On November 6, 2025, Texas reached a settlement regarding Senate Bill 140 (SB 140), which set forth amendments to the “state’s mini-TCPA” (Chapters 301-305 of the state’s Business and Commerce Code). In a joint motion to dismiss, the state clarified that businesses who only send marketing texts to users who have opted in need not register with the state as telephone solicitors. This development marks a moment of clarity for businesses operating consent-based text message marketing programs in Texas who were previously unsure of the need to register.

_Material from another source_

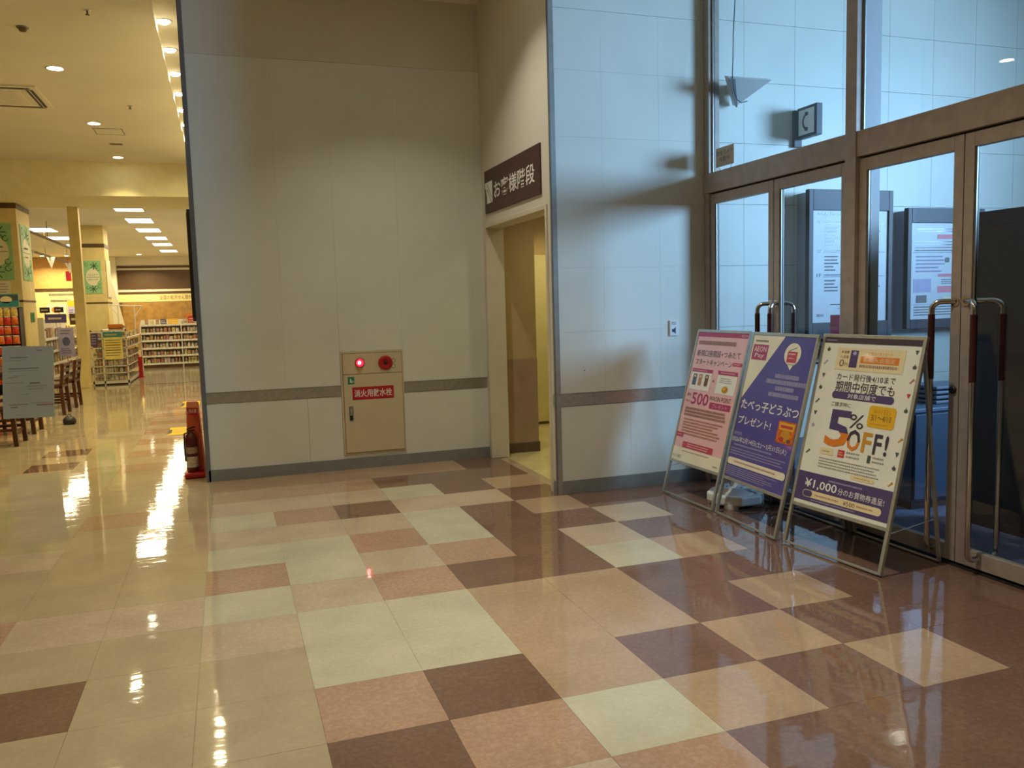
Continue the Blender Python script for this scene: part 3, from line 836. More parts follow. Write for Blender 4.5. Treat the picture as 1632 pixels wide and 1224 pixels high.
s.text('5', .212, .468, .530, .215, PURP, 3, bold=.022, split=(ORG, .60)).text('%', .44, .59, .475, .080, PURD, 3)
s.round(.618, .374, .878, .494, YEL, 2, rad=.02).text('3/1(日)', .66, .83, .405, .030, OCH, 3).text('3/1〜4/10', .65, .845, .440, .034, PRBR, 3).fine(.65, .84, .466, .482, 1, OCH, 3)
s.text('O', .452, .588, .582, .122, PURD, 3, bold=.02, split=(ORG, .55)).text('F', .61, .70, .582, .112, OCH, 3, bold=.02).text('F', .725, .80, .582, .112, PURD, 3, bold=.02).text('!', .83, .862, .582, .112, PURD, 3, bold=.02)
s.round(.19, .652, .335, .690, CRM, 2, rad=.006).fine(.22, .31, .662, .680, 1, FNG, 3).rect(.385, .648, .455, .690, REDPR, 2).fine(.395, .445, .656, .682, 2, CRM, 3)
s.fine(.475, .65, .645, .69, 2, FNG).rect(.69, .648, .722, .69, GRN, 2).fine(.74, .88, .645, .69, 2, FNG)
s.fine(.20, .87, .706, .772, 4, FNG, ragged=.15).round(.56, .772, .80, .796, CRM, 2).fine(.6, .76, .778, .790, 1, OCH, 3)
s.rect(0, .81, 1, .98, PURP, 1).fine(.35, .78, .826, .846, 1, LAV, 2)
s.text('¥1,000', .095, .45, .876, .058, WHITEP, bold=.012).text('分のお買物券進呈!', .465, .93, .880, .038, WHITEP)
s.round(.09, .914, .92, .956, CRM, 2).round(.095, .917, .20, .953, PURP, 3).text('¥500', .54, .66, .936, .026, PRBR, 3).fine(.23, .52, .925, .947, 1, TANP, 3).fine(.68, .88, .925, .947, 1, TANP, 3)
s.fine(.2, .8, .960, .975, 1, LAV, 2)
ic = [(.067, .074), (.058, .151), (.062, .23), (.056, .304), (.05, .384), (.054, .458), (.056, .532), (.056, .69), (.958, .068), (.961, .148), (.962, .222), (.957, .302), (.96, .382), (.963, .539), (.957, .616), (.954, .691), (.951, .776)]
for k, (u, v) in enumerate(ic):
    m_ = (GRN, LAV, GRY, GRN, GRY, GRN, LAV, GRY, GRN, GRN, TANP, REDPR, GRN, OCH, GRN, GRN, OCH)[k]
    if k % 3 == 0: s.disc(u, v, .018, .010, m_, 2).line(u, v - .018, u, v, .004, m_, 3)
    elif k % 3 == 1: s.line(u - .018, v + .012, u + .018, v - .012, .008, m_, 2).disc(u + .012, v - .008, .01, .006, m_, 3)
    else: s.poly([(u - .018, v - .012), (u + .018, v - .012), (u, v + .014)], m_, 2)
s.finish(p3)

# white weighted base behind the stands
wb_ = thing('pole_base', (3.72, 5.03, 0), 'white round-stepped plastic pole base on the floor behind the poster stands', 'pole base')
WPL = mat('white_plastic', (226, 228, 224), .4, var=.02)
pts = []
R0 = .205
for k in range(8):
    a = PI / 8 + k * PI / 4
    pts.append((3.72 + R0 * 1.05 * math.cos(a), 5.03 + R0 * 1.05 * math.sin(a), 0.028))
MB().prism(pts, (0, 0, .072), WPL).build('body', wb_, bevel=.014)
ft = 0
for k in range(4):
    a = k * PI / 2 + PI / 4
    c = Vector((3.72 + .15 * math.cos(a), 5.03 + .15 * math.sin(a), 0))
    MB().lathe([(.052, 0), (.056, .008), (.056, .034)], c, WPL, 16).build('foot', wb_)
MB().lathe([(.165, .098), (.160, .112), (.130, .118), (.126, .132), (.095, .140), (.06, .141)], (3.72, 5.03, 0), WPL, 32).build('stepped_top', wb_)
for k in range(4):
    a = k * PI / 2
    MB().lathe([(.007, .140), (.006, .144), (0, .145)], (3.72 + .075 * math.cos(a), 5.03 + .075 * math.sin(a), 0), DARKM, 8).build('screw', wb_)
MB().lathe([(.045, .14), (.03, .17), (.022, .24), (.016, .245)], (3.72, 5.03, 0), WPL, 20).build('pole_socket', wb_)

# ------------------------------------------------------------------ vestibule contents
def notice_box(name, x0, x1, z0, z1, yface, label, cap, face_z0, face_z1):
    t = thing(name, ((x0 + x1) / 2, 5.88, z0), label, 'notice board')
    MB().box((x0 + .02, yface + .05, z0), (x1 - .02, 5.88, z1 - .02), mat('board_side', (150, 156, 166), .5, var=.03)).build('body', t)
    f = MB()
    f.box((x0, yface, z0), (x0 + .045, yface + .05, z1), DARKM); f.box((x1 - .045, yface, z0), (x1, yface + .05, z1), DARKM)
    f.box((x0 + .045, yface, face_z1), (x1 - .045, yface + .05, z1), DARKM); f.box((x0 + .045, yface, z0), (x1 - .045, yface + .05, face_z0), DARKM)
    f.build('frame', t, bevel=.003)
    p = MB().box((x0 + .045, yface + .014, face_z0), (x1 - .045, yface + .05, face_z1), mat('board_sheet', (204, 206, 208), .4, var=.02)).build('sheet', t)
    return t, p, Sheet((x0 + .045, yface + .0135, face_z1), (1, 0, 0), (0, 0, -1), x1 - x0 - .09, face_z1 - face_z0)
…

Background: SB 140 and Its Original Intent
We previously outlined SB 140 and the state’s mini-TCPA statute requirements here. The amendments were designed to modify the Texas Business & Commerce Code, primarily aiming to strengthen consumer protection against unwanted telemarketing via calls and text messages. The amendments extended certain “telephone solicitation” registration and disclosure requirements to text-message marketing practices. Many businesses interpreted that they needed to register as telephone solicitors under the amendment, even though their communications were opt-in only.
The Texas Settlement
The Ecommerce Marketers Alliance and other plaintiffs sued after the passage of SB 140 out of concern that the law’s expanded registration and reporting requirements would be applied to their consent-based text message marketing programs. These businesses reported that they only send marketing texts to consumers who have explicitly opted in, and they argued that extending Chapter 302’s telephone solicitor registration framework to such programs would amount to an unconstitutional restriction on their protected commercial speech.
In a joint motion for dismissal, the Texas Attorney General clarified that SB 140 does not extend Chapter 302’s registration requirements to businesses operating consent-based marketing programs. This reading explicitly exempts consent-based text marketers from having to register or comply with the heightened disclosure rules.
The Texas Attorney General has agreed to provide a formal letter opinion regarding this matter, and the Secretary of State has committed to revising its online guidance accordingly. While the Attorney General’s formal opinion is still pending, the Secretary of State’s website now specifies that “any business that sends text messages with prior consent of the consumer is not required to complete the Telephone Solicitation Registration Statement under Business and Commerce Code Chapter 302.” Additionally, the Secretary notes that businesses which have previously submitted a Registration Statement may withdraw their application if it has not yet been processed.
Impact on Consent-Based Marketing in Texas
The immediate effect of the Texas settlement is that businesses are not required to register as telephone solicitors, and they are not required to adapt their communication strategies to avoid potential penalties under SB 140. The state’s position in the settlement provides regulatory certainty for businesses operating with such consent-based marketing programs.
For consent-based businesses who submitted a registration statement but did not receive a response from the state, it would be prudent to withdraw the application in light of the guidance.
What’s Next
The settlement means that Texas regulators are not currently enforcing the registration requirements against businesses operating consent-based texting campaigns. Overall, the regulatory risk for businesses operating under such models is much lower as a result.
However, courts are not bound to follow this settlement or the upcoming Attorney General guidance. Furthermore, plaintiffs might still claim that the amendments require registration for consent-based text messaging, and they may try to enforce this by using the mini-TCPA’s private right of action. Additionally, there is still an ongoing risk of private lawsuits under other sections of the mini-TCPA, such as those involving do-not-call lists, caller ID, or autodialer regulations — none of which are covered by this settlement.
Most importantly, while the Texas settlement provides a carve-out for consent-based texting, businesses must remember that their reliance on this exemption hinges on ongoing, documented consumer consent. Therefore, it is essential to maintain records of customer opt-ins, track consent status, and provide easy mechanisms for users to revoke consent at any time. The Texas settlement on SB 140 is a welcome development for consent-based marketers, clarifying that opt-in messaging the state’s favored approach. Businesses should remain vigilant and adapt to future changes in this space while always continuing robust recordkeeping and compliance on consumer consent.